Any approvals or waivers sought by a Covered Officer that is not covered above will be submitted for consideration by the Audit Committee of the relevant Fund. In addition, the Funds will follow these procedures in investigating and enforcing this SOX Code.

 

   

The General Counsel will take all appropriate action to investigate any reported violations.

   

If, after such investigation, the General Counsel believes that no violation has occurred, the General Counsel is not required to take any further action.

   

Any matter that the General Counsel believes is a violation will be reported to the Audit Committee and to the Chief Compliance Officer.

   

If the Audit Committee concurs that a violation has occurred, it will inform the board, which will consider appropriate action, which may include (i) review of, and appropriate modifications to, applicable policies and procedures, (ii) notification to appropriate personnel of TIMCO, MetWest or their board, as applicable, or (iii) a recommendation to dismiss the Covered Officer.

   

The Audit Committee will be responsible for granting waivers, as appropriate.

   

Any changes to, or waivers of, this SOX Code will, to the extent required, be disclosed as provided by SEC rules.

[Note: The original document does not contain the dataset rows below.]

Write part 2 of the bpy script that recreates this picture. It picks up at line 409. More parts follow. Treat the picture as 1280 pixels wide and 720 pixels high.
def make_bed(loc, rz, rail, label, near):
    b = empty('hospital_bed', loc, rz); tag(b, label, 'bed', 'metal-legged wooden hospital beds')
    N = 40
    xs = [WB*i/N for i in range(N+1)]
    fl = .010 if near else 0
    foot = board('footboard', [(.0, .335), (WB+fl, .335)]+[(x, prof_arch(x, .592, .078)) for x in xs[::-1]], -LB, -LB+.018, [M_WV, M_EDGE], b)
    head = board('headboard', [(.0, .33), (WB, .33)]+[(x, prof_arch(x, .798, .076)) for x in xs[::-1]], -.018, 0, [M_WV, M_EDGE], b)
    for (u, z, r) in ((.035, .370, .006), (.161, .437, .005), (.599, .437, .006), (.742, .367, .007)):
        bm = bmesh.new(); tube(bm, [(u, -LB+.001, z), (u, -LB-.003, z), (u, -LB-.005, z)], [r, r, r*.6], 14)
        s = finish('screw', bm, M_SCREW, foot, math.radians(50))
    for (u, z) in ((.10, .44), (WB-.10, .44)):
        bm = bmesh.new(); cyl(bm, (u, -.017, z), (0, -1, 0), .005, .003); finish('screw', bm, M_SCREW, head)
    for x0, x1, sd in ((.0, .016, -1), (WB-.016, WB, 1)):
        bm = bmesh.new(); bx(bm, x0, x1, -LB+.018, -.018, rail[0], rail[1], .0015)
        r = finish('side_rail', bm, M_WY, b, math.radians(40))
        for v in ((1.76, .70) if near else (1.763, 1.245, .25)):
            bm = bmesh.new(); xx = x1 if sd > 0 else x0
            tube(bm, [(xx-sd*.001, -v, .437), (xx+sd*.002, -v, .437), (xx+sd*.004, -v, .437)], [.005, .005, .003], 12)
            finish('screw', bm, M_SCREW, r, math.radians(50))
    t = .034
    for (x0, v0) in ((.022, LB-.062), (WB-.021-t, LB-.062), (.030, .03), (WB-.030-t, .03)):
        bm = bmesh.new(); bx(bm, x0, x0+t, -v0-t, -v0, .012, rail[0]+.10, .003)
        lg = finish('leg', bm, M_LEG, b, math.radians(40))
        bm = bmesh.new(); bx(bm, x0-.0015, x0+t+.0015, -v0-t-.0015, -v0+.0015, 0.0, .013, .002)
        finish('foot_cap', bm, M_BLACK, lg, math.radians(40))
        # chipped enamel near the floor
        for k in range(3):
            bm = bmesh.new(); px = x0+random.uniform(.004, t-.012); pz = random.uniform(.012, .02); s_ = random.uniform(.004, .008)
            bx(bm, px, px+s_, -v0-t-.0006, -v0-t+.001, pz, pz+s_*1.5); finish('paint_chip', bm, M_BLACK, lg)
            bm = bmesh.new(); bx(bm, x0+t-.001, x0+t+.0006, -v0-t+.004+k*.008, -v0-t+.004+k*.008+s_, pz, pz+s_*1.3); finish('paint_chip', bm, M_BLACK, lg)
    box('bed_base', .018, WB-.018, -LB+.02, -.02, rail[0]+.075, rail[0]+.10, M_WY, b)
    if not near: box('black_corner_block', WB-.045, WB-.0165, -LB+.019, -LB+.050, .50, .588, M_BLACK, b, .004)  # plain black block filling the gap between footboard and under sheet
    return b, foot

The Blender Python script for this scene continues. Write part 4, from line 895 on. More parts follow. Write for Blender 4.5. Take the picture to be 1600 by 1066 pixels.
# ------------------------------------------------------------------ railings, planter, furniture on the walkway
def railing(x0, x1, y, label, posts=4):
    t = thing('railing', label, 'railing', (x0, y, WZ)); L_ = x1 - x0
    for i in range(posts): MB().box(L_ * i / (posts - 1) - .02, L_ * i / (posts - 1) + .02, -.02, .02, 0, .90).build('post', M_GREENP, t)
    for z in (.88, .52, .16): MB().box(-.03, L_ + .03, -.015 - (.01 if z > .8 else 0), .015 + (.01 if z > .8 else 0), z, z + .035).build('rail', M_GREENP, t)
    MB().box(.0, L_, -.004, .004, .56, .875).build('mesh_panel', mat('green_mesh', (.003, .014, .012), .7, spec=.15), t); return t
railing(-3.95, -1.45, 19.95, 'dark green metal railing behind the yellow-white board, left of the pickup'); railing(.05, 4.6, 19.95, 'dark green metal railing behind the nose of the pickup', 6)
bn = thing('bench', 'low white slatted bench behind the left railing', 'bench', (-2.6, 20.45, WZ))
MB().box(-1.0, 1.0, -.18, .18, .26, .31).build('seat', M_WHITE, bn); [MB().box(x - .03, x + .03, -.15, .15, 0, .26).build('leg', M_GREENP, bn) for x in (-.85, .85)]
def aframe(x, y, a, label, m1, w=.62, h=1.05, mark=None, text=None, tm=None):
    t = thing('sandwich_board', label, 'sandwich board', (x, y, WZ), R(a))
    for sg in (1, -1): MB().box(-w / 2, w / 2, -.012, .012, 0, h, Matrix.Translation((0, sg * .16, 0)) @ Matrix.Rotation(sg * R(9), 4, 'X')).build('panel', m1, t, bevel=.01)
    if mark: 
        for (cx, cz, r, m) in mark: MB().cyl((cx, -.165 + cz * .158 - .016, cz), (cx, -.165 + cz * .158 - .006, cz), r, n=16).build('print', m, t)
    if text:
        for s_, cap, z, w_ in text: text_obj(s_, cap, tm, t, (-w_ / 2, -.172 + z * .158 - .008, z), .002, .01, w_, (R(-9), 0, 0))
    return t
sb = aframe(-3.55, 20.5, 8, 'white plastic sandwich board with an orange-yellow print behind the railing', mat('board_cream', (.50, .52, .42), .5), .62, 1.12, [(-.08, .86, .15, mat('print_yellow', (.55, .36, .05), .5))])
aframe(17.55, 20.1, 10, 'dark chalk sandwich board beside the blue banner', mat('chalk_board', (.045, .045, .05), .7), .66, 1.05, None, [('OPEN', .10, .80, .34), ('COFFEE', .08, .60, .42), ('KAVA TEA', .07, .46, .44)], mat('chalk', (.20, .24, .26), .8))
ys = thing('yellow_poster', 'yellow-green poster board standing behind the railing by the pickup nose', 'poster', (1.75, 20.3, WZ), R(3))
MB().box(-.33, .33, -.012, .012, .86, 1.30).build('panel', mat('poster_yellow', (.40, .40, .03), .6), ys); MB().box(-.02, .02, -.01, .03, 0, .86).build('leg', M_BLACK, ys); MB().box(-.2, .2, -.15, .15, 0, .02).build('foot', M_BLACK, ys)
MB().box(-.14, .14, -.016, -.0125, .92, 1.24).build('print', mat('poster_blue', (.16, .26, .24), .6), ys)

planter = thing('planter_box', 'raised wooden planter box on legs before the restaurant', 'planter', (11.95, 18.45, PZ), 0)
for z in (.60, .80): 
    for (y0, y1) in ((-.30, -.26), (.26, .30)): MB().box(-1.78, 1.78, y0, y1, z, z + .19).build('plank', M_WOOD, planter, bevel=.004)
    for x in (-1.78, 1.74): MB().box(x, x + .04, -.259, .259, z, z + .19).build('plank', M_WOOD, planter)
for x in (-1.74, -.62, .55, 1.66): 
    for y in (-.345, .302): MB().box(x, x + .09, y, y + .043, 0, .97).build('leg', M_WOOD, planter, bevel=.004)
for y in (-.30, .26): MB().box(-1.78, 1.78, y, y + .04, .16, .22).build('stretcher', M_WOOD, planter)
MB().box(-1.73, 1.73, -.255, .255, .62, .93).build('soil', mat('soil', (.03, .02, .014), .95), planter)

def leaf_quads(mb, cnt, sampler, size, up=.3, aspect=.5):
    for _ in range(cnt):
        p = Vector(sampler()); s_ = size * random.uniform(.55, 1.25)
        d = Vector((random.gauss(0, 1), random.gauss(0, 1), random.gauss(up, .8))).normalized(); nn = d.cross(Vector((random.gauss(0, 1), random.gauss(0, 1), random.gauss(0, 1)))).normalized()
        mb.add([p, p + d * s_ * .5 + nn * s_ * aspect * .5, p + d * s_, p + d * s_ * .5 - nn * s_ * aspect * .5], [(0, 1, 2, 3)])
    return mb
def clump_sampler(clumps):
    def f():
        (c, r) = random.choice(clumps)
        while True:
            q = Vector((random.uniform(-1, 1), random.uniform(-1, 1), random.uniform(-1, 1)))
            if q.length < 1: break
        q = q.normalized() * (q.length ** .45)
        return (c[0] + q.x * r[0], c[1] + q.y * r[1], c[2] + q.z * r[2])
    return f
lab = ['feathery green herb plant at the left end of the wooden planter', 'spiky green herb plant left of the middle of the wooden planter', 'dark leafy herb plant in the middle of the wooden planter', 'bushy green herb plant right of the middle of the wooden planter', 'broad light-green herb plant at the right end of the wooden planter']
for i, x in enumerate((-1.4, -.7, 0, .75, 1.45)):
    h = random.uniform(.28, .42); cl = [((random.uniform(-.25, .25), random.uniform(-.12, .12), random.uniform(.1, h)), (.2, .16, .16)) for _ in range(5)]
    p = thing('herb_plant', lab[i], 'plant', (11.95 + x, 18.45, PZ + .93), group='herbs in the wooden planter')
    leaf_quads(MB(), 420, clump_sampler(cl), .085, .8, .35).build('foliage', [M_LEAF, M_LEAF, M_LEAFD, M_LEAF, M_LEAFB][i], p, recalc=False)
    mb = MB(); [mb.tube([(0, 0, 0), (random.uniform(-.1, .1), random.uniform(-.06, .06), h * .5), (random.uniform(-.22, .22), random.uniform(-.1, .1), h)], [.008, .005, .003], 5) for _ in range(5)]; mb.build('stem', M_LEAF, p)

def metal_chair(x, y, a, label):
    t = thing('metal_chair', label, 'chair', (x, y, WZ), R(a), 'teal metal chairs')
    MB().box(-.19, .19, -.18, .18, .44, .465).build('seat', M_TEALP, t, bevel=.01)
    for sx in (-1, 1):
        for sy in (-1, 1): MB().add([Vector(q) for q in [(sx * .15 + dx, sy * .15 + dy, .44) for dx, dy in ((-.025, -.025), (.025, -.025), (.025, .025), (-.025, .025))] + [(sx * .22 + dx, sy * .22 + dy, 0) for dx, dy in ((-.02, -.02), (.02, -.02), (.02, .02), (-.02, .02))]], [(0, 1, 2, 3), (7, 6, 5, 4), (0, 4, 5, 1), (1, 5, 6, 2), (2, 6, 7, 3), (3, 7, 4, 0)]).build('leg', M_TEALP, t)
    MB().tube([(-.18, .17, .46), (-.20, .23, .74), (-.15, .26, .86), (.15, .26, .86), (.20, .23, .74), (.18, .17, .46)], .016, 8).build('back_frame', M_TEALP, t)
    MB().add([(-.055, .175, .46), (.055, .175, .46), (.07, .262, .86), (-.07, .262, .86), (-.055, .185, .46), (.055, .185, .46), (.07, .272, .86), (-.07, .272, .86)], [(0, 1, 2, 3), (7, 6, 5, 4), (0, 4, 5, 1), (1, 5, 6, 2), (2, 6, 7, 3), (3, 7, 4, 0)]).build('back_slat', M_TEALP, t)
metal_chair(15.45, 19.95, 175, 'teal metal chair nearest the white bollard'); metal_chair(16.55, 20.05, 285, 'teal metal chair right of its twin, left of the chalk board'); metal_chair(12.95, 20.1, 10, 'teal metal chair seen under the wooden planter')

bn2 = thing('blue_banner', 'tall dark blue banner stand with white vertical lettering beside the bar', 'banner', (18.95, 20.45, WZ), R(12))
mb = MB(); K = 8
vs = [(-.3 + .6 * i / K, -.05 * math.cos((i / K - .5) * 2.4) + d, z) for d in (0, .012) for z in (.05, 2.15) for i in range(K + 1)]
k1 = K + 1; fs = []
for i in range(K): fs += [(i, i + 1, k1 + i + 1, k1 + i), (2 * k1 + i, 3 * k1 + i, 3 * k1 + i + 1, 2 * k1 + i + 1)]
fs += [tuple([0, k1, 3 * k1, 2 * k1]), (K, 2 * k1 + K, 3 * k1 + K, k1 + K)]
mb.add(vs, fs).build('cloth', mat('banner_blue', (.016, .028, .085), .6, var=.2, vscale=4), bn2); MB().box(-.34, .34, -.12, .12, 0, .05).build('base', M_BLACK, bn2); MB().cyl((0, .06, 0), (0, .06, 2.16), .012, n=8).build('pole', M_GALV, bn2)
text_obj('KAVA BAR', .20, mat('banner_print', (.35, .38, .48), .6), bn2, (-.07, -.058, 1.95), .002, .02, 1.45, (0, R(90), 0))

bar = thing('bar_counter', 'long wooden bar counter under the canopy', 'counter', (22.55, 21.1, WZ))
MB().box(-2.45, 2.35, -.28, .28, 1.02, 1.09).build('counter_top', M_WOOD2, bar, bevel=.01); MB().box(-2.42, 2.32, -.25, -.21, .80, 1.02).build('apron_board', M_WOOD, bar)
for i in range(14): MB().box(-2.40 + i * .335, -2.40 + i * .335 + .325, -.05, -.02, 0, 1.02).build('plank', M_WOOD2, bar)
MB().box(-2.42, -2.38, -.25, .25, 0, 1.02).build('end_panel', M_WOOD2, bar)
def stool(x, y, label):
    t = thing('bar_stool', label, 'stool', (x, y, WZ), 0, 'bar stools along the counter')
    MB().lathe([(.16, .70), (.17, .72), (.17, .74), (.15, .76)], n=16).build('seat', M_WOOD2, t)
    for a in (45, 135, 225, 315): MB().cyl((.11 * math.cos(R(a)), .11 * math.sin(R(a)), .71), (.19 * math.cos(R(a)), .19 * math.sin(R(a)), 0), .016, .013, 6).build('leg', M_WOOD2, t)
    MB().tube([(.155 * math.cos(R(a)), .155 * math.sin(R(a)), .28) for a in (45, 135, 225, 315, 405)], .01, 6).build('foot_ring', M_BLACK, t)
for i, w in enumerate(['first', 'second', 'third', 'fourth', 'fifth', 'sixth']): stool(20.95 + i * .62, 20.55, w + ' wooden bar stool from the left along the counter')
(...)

Material amendments to this SOX Code must be in written form and specifically approved or ratified by a majority vote of a Fund’s board, including a majority of independent directors.

All reports and records prepared or maintained pursuant to this SOX Code will be considered confidential and shall be maintained and protected accordingly. Except as otherwise required by law or this SOX Code, such matters shall not be disclosed to anyone other than the appropriate board, their counsel, counsel to the relevant Funds, and such persons at TCW who should know in the reasonable course of their duties.

This SOX Code is intended solely for the internal use by the funds and does not constitute an admission, by or on behalf of any Fund, with regard to any fact, circumstance, or legal conclusion.